I think different approaches could reasonably be used with different results. In particular, looking at ASCE 7 wind loading in lieu of AWWA wind loading may be very helpful.
If it's an elevated tank, or if you don't have drawings for it, or if it's very old, you may be in for greater challenges.
If it's in a seismic area, that may help.
What configuration is it? Where located?
 
I haven't touched AWWA D100 in a long time, but in general tank standards tend to be pretty quiet on anything more local than full area loads and pressures any way, so there's a reasonable chance there's not guidance in AWWA D100 for this at all. You'd need to review to see if that's the case, but I'd be surprised if there were detailed local loading requirements.

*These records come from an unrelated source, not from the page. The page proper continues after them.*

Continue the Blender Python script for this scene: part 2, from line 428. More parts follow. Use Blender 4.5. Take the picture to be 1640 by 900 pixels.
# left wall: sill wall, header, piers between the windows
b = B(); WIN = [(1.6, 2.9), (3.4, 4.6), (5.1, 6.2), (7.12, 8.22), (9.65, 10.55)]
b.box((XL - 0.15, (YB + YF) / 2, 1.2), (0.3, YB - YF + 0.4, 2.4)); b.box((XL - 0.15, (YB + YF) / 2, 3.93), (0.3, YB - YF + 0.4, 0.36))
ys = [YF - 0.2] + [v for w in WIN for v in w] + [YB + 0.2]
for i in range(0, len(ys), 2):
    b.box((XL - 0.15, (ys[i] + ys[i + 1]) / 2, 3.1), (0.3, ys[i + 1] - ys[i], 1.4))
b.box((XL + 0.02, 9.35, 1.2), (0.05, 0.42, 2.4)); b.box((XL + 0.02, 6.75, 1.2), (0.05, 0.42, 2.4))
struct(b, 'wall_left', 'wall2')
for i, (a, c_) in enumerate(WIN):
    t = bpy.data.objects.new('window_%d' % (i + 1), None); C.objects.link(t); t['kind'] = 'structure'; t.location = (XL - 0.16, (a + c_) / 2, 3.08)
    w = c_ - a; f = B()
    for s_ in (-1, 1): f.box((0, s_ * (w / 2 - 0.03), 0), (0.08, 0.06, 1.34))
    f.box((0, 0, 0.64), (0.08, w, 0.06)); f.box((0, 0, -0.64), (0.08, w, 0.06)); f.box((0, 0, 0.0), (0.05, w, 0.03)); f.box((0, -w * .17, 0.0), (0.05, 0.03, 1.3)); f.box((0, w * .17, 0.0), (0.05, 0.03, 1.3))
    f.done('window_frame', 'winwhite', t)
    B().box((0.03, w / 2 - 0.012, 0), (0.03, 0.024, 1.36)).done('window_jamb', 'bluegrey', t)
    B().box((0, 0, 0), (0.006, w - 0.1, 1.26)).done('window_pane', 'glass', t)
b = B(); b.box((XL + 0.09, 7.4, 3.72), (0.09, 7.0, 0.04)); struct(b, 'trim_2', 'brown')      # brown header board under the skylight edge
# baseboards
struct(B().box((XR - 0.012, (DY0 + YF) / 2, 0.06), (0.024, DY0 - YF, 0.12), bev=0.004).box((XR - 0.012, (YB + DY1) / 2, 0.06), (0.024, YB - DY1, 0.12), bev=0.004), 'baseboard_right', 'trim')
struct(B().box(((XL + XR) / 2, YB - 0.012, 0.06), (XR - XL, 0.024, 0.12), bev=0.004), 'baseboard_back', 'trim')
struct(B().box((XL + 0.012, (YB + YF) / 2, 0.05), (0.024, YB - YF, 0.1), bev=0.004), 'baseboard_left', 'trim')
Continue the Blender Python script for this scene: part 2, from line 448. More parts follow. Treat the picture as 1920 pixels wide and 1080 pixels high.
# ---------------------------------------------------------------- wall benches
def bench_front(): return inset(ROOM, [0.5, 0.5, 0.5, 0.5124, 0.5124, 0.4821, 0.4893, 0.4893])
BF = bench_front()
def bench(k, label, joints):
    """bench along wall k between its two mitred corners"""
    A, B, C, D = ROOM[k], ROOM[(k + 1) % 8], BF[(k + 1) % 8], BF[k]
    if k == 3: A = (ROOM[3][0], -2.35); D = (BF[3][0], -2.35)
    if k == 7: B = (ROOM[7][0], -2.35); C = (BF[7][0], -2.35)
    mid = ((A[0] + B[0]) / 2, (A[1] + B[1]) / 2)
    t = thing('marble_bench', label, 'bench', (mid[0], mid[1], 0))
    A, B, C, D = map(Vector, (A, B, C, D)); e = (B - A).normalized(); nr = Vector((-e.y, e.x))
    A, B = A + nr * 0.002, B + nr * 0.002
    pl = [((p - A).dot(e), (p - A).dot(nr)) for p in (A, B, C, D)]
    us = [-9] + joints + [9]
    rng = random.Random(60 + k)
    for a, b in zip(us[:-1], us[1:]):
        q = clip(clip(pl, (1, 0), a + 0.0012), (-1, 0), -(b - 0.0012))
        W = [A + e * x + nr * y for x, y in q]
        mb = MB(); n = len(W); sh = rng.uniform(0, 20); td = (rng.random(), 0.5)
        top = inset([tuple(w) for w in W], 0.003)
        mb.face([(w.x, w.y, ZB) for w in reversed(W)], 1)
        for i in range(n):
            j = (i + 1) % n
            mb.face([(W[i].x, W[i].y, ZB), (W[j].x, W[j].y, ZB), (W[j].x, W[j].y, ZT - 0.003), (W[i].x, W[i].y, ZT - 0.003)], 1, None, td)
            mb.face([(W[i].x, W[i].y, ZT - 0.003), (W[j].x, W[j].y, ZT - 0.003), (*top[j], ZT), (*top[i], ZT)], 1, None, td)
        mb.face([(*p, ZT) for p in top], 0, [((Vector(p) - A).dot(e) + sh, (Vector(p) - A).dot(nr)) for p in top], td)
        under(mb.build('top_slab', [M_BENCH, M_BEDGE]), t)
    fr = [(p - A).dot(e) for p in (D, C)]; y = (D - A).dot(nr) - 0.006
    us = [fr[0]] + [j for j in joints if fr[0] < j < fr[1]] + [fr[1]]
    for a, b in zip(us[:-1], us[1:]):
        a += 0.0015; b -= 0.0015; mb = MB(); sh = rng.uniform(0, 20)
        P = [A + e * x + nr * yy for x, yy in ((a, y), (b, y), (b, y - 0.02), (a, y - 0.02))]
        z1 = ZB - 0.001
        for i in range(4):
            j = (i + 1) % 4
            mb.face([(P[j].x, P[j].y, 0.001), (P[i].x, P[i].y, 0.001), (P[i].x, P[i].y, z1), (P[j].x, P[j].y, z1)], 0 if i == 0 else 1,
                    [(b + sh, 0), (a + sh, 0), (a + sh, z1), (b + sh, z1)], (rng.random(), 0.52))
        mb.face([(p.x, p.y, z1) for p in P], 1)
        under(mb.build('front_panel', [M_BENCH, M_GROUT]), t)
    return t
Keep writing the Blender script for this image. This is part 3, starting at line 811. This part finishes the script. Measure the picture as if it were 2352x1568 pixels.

You'll likely be able to lean on the allowables, but the analysis will go back to first principles. In which case, it's going to be heavily on your own judgement regardless. So whether or not the IBC rule governs is likely not the question, it's whether you own judgement that a small increase is acceptable is reasonable. To me it would depend on the load condition. I probably wouldn't be worried about a five percent increase in vertical load in the tank walls, but I might be looking at local bending stresses in detail.
 
On a tank of that size and configuration, I would guess that wind overturn was probably not a consideration, so it will likely be feasible to work through the calcs and just show that it meets AWWA allowables and all. Providing you have some good information on how it's actually built. If they happened to hit 100% of allowable soil bearing, that 5% might come up then.